“Crafting a Continuum” exhibit comes to NEHMA
A knitted superhero suit, combs weaved into wall art and pottery sculpted by blindfolded women are all now on display in the Nora Eccles Harrison Museum of Art as part of its new exhibit, “Crafting a Continuum: Rethinking Contemporary Craft.”
The exhibit, which opened to the public on Jan. 23, is a traveling exhibition from the Arizona State University Art Museum. It replaced NEHMA’s previous upstairs exhibit, “Enchanted Modernities: Mysticism, Landscape and the American West.”
The exhibit features the artwork of more than 60 American and international artists from the 1950s to the current decade.
Adriane Dalton, assistant curator at the museum, said only one piece in the exhibit is completely two-dimensional.
“’Crafting a Continuum: Rethinking Contemporary Craft’ is a unique exhibition for our students because most of the objects in this exhibition are three-dimensional, sculptural objects,” said Katie Lee Koven, the museum’s director.
The exhibit “paints a broad picture of what is happening in craft right now,” Dalton said.
She said “Crafting a Continuum” shows the “blurring line” between craft and decorative art.
“Formally in art history, craft and decorative art fall into separate categories,” Dalton said.
Craft was once loosely defined as an individual craftsman who created art with a medium he was skilled in — most commonly ceramic, metal, fiber, glass or wood, Dalton said.
Decorative art, she explained, was once created by guilds of artists for upper-class buyers to decorate their homes.
“There are no longer distinctions and neat categories,” Dalton said. “It is my opinion that the separation of these categories is less to do with actual creation of works than it is to do with the social perceptions.”
One of the eye-catching artists, according to Lee Koven, is Mark Newport, whose inspiration for his knitted superhero suit and embroidered comic book is to question masculine gender roles.
She said Sonya Clark, who wove together dozens of combs, is also an artist of note.

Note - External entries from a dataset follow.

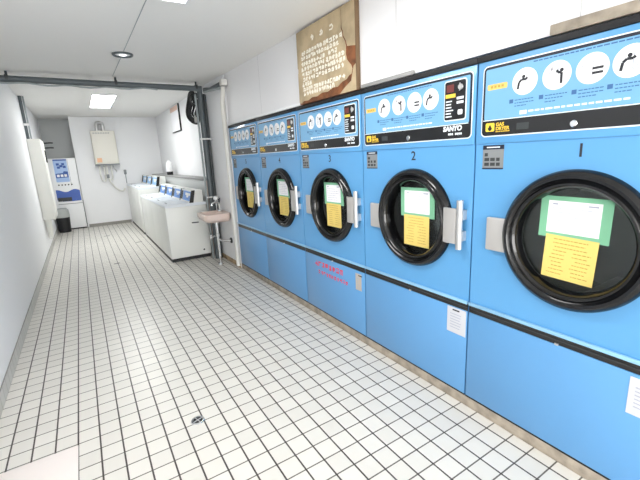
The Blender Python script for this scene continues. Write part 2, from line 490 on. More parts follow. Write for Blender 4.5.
    # bar: logo, words, lock, maker's name
    lg = plate(MB(), rr_pts(0.057, 0.101, 1.485, 1.523, 0.006), xf - 0.0003, 0.0006).build('gas_logo', m_logo, cp)
    plate(MB(), [(0.079 + 0.010 * math.sin(t) * (1 if math.cos(t) < 0.2 else 0.55), 1.501 + 0.013 * math.cos(t)) for t in [k * math.pi / 10 for k in range(20)]], xf - 0.0009, 0.0006).build('flame', m_black, lg)
    mb = MB(); text_mb(mb, 'GAS', 0.108, 1.507, 0.021, xf - 0.0004, bold=0.0006)
    text_mb(mb, 'DRYER', 0.108, 1.489, 0.021, xf - 0.0004, bold=0.0006)
    for j in range(8): plate(mb, rect(0.108 + j * 0.0085, 0.1145 + j * 0.0085, 1.481, 1.485), xf - 0.0003, 0.0006)
    mb.build('gas_dryer_lettering', m_logo, cp)
    plate(MB(), rr_pts(0.205, 0.258, 1.484, 1.512, 0.003), xf - 0.0003, 0.0006).build('display_window', m_grey_dark, cp)
    mb = MB(); mb.lathe([(0.0, -0.006), (0.011, -0.006), (0.0135, -0.003), (0.0135, 0.001)], P3(0.432, 1.489, xf), n=24)
    mb.build('key_lock', m_chrome, cp)
    mb = MB(); text_mb(mb, 'SANYO', 0.679, 1.505, 0.034, xf - 0.0004, bold=0.0016, width=0.115, shear=0.12)
    mb.build('brand_lettering', m_line_white, cp)
    mb = MB()
    for j in range(8):
        if j != 3: plate(mb, rect(0.712 + j * 0.0105, 0.720 + j * 0.0105, 1.484, 1.494), xf - 0.0003, 0.0006)
    mb.build('type_lettering', m_line_white, cp)
    # black cap on top
    MB().box(-0.014, 0.0, -DW / 2 + 0.0005, DW / 2 - 0.0005, 1.793 + Z, 1.820 + Z, 0.002).build('top_cap', m_cap, root)
    MB().box(-0.004, -0.0006, -DW / 2 + g, DW / 2 - g, 0.0612 + Z, 0.0705 + Z).build('toe_shadow', m_cap, root)  # black strip stands in for the shade at the dryer's foot
    # number and rating plate
    mb = MB(); text_mb(mb, str(n), 0.462, 1.364, 0.072, -0.0006, bold=0.0008, align='CENTER'); mb.build('number', m_ink, root)
    lb = plate(MB(), rect(0.042, 0.148, 1.315, 1.424), -0.001, 0.0009).build('rating_plate', m_grey_label, root)
    mb = MB(); plate(mb, rect(0.042, 0.148, 1.405, 1.424), -0.0016, 0.0006); plate(mb, rect(0.042, 0.148, 1.315, 1.321), -0.0016, 0.0006)
    mb.build('plate_band', m_navy, lb)
    mb = MB()
    for j in range(7): plate(mb, rect(0.052 + (j % 3) * 0.03, 0.074 + (j % 3) * 0.03 + rnd.uniform(-0.006, 0.004), 1.33 + (j // 3) * 0.022, 1.345 + (j // 3) * 0.022), -0.0016, 0.0006)
    mb.build('plate_print', m_grey_dark, lb)
    mb = MB(); plate(mb, rect(0.062, 0.128, 1.412, 1.417), -0.0022, 0.0006); mb.build('plate_heading', m_line_white, lb)
    # door
    mb = MB()
    mb.lathe([(0.291, -0.0006), (0.289, -0.012), (0.281, -0.026), (0.268, -0.035), (0.257, -0.034), (0.251, -0.026), (0.247, -0.024), (0.243, -0.027), (0.238, -0.033), (0.230, -0.034), (0.222, -0.026), (0.217, -0.010), (0.214, 0.006), (0.213, 0.026), (0.226, 0.028), (0.2345, 0.010), (0.236, -0.0006)], P3(CU, CZ, 0), n=96, close=True)
    door = mb.build('door', m_rubber, root)
    mb = MB(); mb.lathe([(0.0, 0.0165), (0.2128, 0.0165), (0.2128, 0.0215), (0.0, 0.0215)], P3(CU, CZ, 0), n=64)
    mb.build('door_glass', m_glass, door)
    tilt = {1: -0.02, 2: 0.01, 3: 0.015, 4: 0.0, 5: 0.01}[n]
    def rot(pts, cu, cz, t):
        return [(cu + (u - cu) * math.cos(t) - (z - cz) * math.sin(t), cz + (u - cu) * math.sin(t) + (z - cz) * math.cos(t)) for u, z in pts]
    du = {1: -0.012, 2: 0.012, 3: 0.006, 4: 0.004, 5: 0.004}[n]
    cu, cz = CU + 0.01 + du, 1.115
    gc = plate(MB(), rot(rect(cu - 0.136, cu + 0.128, 1.030, 1.205), cu, cz, tilt), 0.0150, 0.0012).build('green_card', m_green, door)
    plate(MB(), rot(rect(cu - 0.105, cu + 0.092, 1.052, 1.186), cu, cz, tilt), 0.0144, 0.0006).build('white_notice', m_paper, gc)
    mb = MB()
    for j in range(7):
        zz = 1.172 - j * 0.017; a = cu - 0.088; e = cu + rnd.uniform(0.02, 0.08)
        if j == 0:
            plate(mb, rot(rect(a, a + 0.02, zz - 0.003, zz + 0.003), cu, cz, tilt), 0.0138, 0.0006); plate(mb, rot(rect(cu + 0.045, cu + 0.08, zz - 0.003, zz + 0.003), cu, cz, tilt), 0.0138, 0.0006); continue
        while a < e:
            d = rnd.uniform(0.01, 0.03); plate(mb, rot(rect(a, min(a + d, e), zz - 0.0012, zz + 0.0012), cu, cz, tilt), 0.0138, 0.0006); a += d + 0.006
    mb.build('notice_lettering', m_ink_pale, gc)
    yt = tilt * 0.5 - (0.035 if n == 1 else 0.0)
    yp = plate(MB(), rot(rect(cu - 0.108, cu + 0.092, 0.853, 1.040), cu, 0.95, yt), 0.0136, 0.0008).build('yellow_notice', m_yellow, door)
    mb = MB()
    for j in range(10):
        zz = 1.024 - j * 0.0165
        for a0, a1 in (((cu - 0.075, cu + 0.06),) if j < 3 else ((cu - 0.09, cu - 0.02), (cu + 0.0, cu + 0.075))):
            a = a0 + rnd.uniform(0, 0.02); e = a1 - rnd.uniform(0, 0.015)
            while a < e:
                d = rnd.uniform(0.005, 0.016); plate(mb, rot(rect(a, min(a + d, e), zz - 0.0018, zz + 0.0018), cu, 0.95, yt), 0.0130, 0.0006); a += d + 0.003
    mb.build('notice_lettering', m_ink_brown, yp)
    # latch plate on the left, hinge on the right
    mb = MB(); mb.box(-0.022, -0.0008, DW / 2 - 0.196, DW / 2 - 0.090, 0.930 + Z, 1.090 + Z, 0.007, 3)
    mb.build('door_handle', m_alu, root)
    mb = MB()
    prof = [(0.715, -0.037), (0.742, -0.047), (0.800, -0.043), (0.800, -0.030), (0.742, -0.034), (0.715, -0.026)]
    mb.prism([(x, DW / 2 - u, 0.932 + Z) for u, x in prof], (0, 0, 0.185))
    hg = mb.build('hinge', m_alu, root)
    mb = MB(); mb.tube([(-0.032, DW / 2 - 0.814, 0.905 + Z), (-0.032, DW / 2 - 0.814, 1.160 + Z)], 0.0165, 16)
    mb.box(-0.03, -0.0008, DW / 2 - 0.833, DW / 2 - 0.795, 0.95 + Z, 1.0 + Z); mb.box(-0.03, -0.0008, DW / 2 - 0.833, DW / 2 - 0.795, 1.06 + Z, 1.11 + Z)
    mb.build('hinge_rod', m_steel, hg)
    # lint drawer: light lip, dark grip channel and lower panel
    MB().box(-0.014, -0.0006, -DW / 2 + g, DW / 2 - g, 0.607 + Z, 0.624 + Z, 0.003).build('lip_strip', m_blue_light, root)
    mb = MB(); mb.box(-0.002, -0.0006, -DW / 2 + g, DW / 2 - g, 0.566 + Z, 0.607 + Z); ch = mb.build('grip_channel', m_black, root)
    MB().box(-0.0045, -0.0021, -DW / 2 + g, DW / 2 - g, 0.584 + Z, 0.588 + Z).build('channel_rib', m_grey_dark, ch)
    MB().box(-0.008, -0.0022, -0.02, -0.004, 0.563 + Z, 0.572 + Z, 0.001).build('drawer_catch', m_steel, ch)
    lp = MB().box(-0.006, -0.0006, -DW / 2 + g, DW / 2 - g, 0.071 + Z, 0.565 + Z, 0.0025).build('lower_panel', m_blue_low, root)
    if n in (1, 2, 3):
        a, b2, c0, c1 = {1: (0.712, 0.835, 0.398, 0.552), 2: (0.735, 0.857, 0.412, 0.562), 3: (0.755, 0.825, 0.415, 0.545)}[n]
        pl = plate(MB(), rect(a, b2, c0, c1), -0.0070, 0.0009).build('price_sheet', m_sheet if n < 3 else m_sheet_old, lp)
        mb = MB()
        for j in range(6): plate(mb, rect(a + 0.02, b2 - 0.03 - 0.004 * (j % 3), c1 - 0.04 - j * 0.016, c1 - 0.036 - j * 0.016), -0.0076, 0.0006)
        mb.build('sheet_lettering', m_ink_pale, pl)
        mb = MB(); plate(mb, rect(a + 0.035, a + 0.08, c1 - 0.018, c1 - 0.010), -0.0076, 0.0006); mb.build('sheet_heading', m_ink, pl)
    if n == 3:
        mb = MB(); rnd = random.Random(5)
        for row, (ua, ub, zc, hh) in enumerate(((0.17, 0.60, 0.500, 0.05), (0.22, 0.66, 0.428, 0.036))):
            k = int((ub - ua) / (hh * 1.05))
            for j in range(k):
                u = ua + j * (ub - ua) / k
                for q in range(5):
                    if rnd.random() < 0.5: s_ = [(u + 0.1 * hh, zc + rnd.uniform(-0.4, 0.4) * hh), (u + 0.9 * hh, zc + rnd.uniform(-0.4, 0.4) * hh)]; s_[1] = (s_[1][0], s_[0][1] + 0.05 * hh)
                    else:
                        x_ = u + rnd.uniform(0.2, 0.8) * hh; s_ = [(x_, zc + 0.45 * hh), (x_ + rnd.uniform(-0.2, 0.2) * hh, zc - 0.45 * hh)]
                    for qd in stroke(s_, 0.13 * hh): plate(mb, qd, -0.0068 - 0.0001 * q, 0.0007)
        mb.build('red_lettering', m_red, lp)
    P3 = base
for n in (5, 4, 3, 2, 1): make_dryer(n)

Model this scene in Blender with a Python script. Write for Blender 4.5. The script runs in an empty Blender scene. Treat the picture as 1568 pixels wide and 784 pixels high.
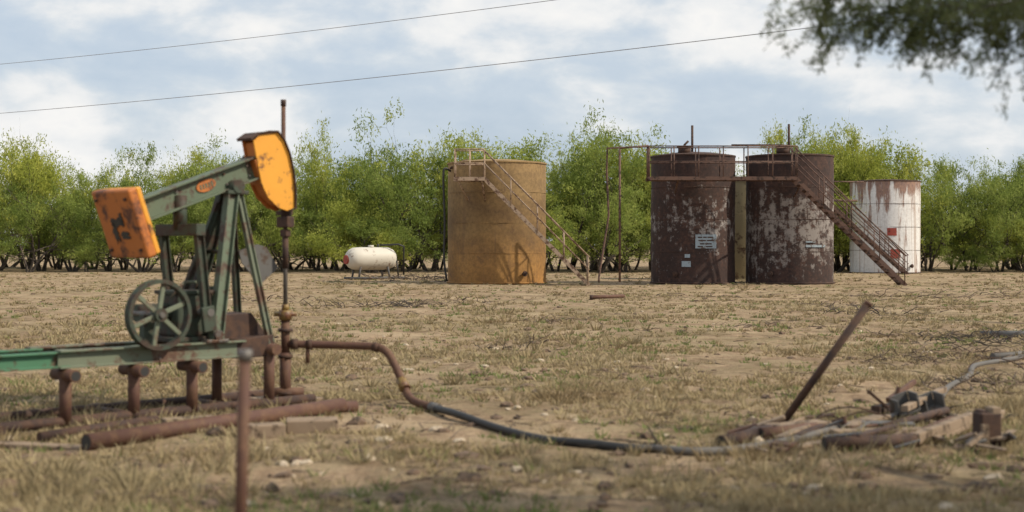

“Her work is about identity in the sense of being an African-American woman,” Lee Koven said. “Most of her work has to do with hair.”
Pottery sculpted by Claydies, consisting of blindfolded Danish women, is also on display.
“They’re making vessels and dinnerware, but they’re doing it blindfolded as a different way of interacting with the material,” Dalton said.
The exhibit is the inspiration for many of this semester’s events at the museum, the first being the Contextualizing Craft and Design Symposium, which will be held Friday and Saturday.
The symposium will feature many keynote speakers, such as Jenni Sorkin, Del Harrow, Glenn Adamson, Heather Lineberry and others. There will also be two panels about craft and design and a reception Saturday night at the Logan Country Club.
The symposium’s full schedule is located at http://artmuseum.usu.edu/htm/spotlight-news/ArticleID=27474.
“Anyone is welcome to come and stop in for a session and for something that they are specifically interested in,” Lee Koven said.
She said students and community members are welcome to stay for the entire symposium.
This semester’s Museum and Music series will also use “Crafting a Continuum” as inspiration for some of its events.
Everyone can find something they like at the events or the exhibit, Lee Koven said.
“I think students will be very surprised at the serious skill that goes into the making of these objects,” she said. “There’s also a lot of humor and a lot of fun that these artists and makers infuse into their making process and into their ideas conceptually,”
“Crafting a Continuum” will be on display until April 15.
“It’s a really fun exhibit,” Lee Koven said. “Anyone visiting can enjoy something.”